The timing underscores the intent. The letter was released just as Trump doubled down on his hardline position in a national address, claiming that the US military had decimated Iran and would soon launch a strike that would send Iran to the “Stone Age”.
Pezeshkian’s message sought to challenge Trump’s narrative that Iran is finished. In the letter, the Iran President questioned whether the war actually serves American interests, asking if continued military action benefits citizens or merely sustains geopolitical ambitions. The Iranian president also took a potshot at Trump’s “America First” doctrine, suggesting it is being undermined by prolonged conflict.
At the heart of the letter was the broader accusation that the image of Iran as a “threat” is manufactured to justify military pressure and maintain global dominance. “Portraying Iran as a threat is neither consistent with historical reality nor with present-day observable facts,” Pezeshkian wrote.
He added: “Such a perception is the product of political and economic whims of the powerful—the need to manufacture an enemy in order to justify pressure, maintain military dominance, sustain the arms industry, and control strategic markets. In such an environment, if a threat does not exist, it is invented.”
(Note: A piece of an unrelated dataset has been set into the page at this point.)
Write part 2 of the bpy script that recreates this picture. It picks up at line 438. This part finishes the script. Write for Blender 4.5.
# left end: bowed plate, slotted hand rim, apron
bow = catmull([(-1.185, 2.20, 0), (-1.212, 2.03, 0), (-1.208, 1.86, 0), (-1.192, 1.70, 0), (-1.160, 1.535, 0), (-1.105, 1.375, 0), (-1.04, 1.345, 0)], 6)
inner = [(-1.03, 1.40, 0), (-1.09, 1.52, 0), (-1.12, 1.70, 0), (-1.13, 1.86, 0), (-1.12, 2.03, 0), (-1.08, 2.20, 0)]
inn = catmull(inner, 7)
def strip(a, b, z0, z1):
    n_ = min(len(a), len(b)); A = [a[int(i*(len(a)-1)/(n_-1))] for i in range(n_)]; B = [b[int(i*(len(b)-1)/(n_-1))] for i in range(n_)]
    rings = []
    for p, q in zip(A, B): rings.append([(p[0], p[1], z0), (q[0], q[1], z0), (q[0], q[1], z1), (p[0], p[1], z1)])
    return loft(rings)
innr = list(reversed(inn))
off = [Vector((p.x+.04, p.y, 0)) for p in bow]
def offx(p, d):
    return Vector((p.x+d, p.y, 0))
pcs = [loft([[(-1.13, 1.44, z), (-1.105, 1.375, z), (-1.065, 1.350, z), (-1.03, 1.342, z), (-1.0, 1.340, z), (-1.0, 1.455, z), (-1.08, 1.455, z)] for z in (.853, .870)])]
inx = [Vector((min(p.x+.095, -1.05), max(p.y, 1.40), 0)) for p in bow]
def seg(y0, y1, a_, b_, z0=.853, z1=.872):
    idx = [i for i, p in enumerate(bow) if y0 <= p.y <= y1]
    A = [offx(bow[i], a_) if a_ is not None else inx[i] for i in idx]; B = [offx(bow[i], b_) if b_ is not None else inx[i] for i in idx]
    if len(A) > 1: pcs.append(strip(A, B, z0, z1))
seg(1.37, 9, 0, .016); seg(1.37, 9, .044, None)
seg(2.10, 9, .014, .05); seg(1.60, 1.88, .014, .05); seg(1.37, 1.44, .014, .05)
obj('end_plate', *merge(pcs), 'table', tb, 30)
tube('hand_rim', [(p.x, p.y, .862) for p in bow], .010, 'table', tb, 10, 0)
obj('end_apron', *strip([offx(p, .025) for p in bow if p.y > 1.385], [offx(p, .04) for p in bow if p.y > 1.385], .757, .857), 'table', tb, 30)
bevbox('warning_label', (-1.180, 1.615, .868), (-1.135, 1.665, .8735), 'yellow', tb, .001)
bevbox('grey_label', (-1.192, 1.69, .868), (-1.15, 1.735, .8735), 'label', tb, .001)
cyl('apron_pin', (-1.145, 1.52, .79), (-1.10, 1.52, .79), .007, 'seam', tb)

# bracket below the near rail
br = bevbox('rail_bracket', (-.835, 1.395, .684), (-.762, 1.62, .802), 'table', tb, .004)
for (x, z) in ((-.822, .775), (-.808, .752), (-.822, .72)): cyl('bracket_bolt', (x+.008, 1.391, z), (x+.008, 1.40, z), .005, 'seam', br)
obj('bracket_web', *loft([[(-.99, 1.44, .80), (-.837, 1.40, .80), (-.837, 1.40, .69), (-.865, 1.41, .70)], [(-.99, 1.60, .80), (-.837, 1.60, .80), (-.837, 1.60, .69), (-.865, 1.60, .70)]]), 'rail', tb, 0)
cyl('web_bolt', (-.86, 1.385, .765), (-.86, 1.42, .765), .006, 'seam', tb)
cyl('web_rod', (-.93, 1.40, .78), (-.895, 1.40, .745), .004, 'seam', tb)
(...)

Perhaps the most politically charged section of the letter is Pezeshkian’s claim that the United States is acting as a “proxy” for Israel. He suggested that American lives and taxpayer money are being drawn into a conflict that primarily serves another country’s strategic interests.
He urged Americans to “look beyond the machinery of misinformation and instead speak with those who have visited Iran”.
At the same time, the letter warns that continued confrontation will only deepen instability and prolong suffering; not just in the region, but globally.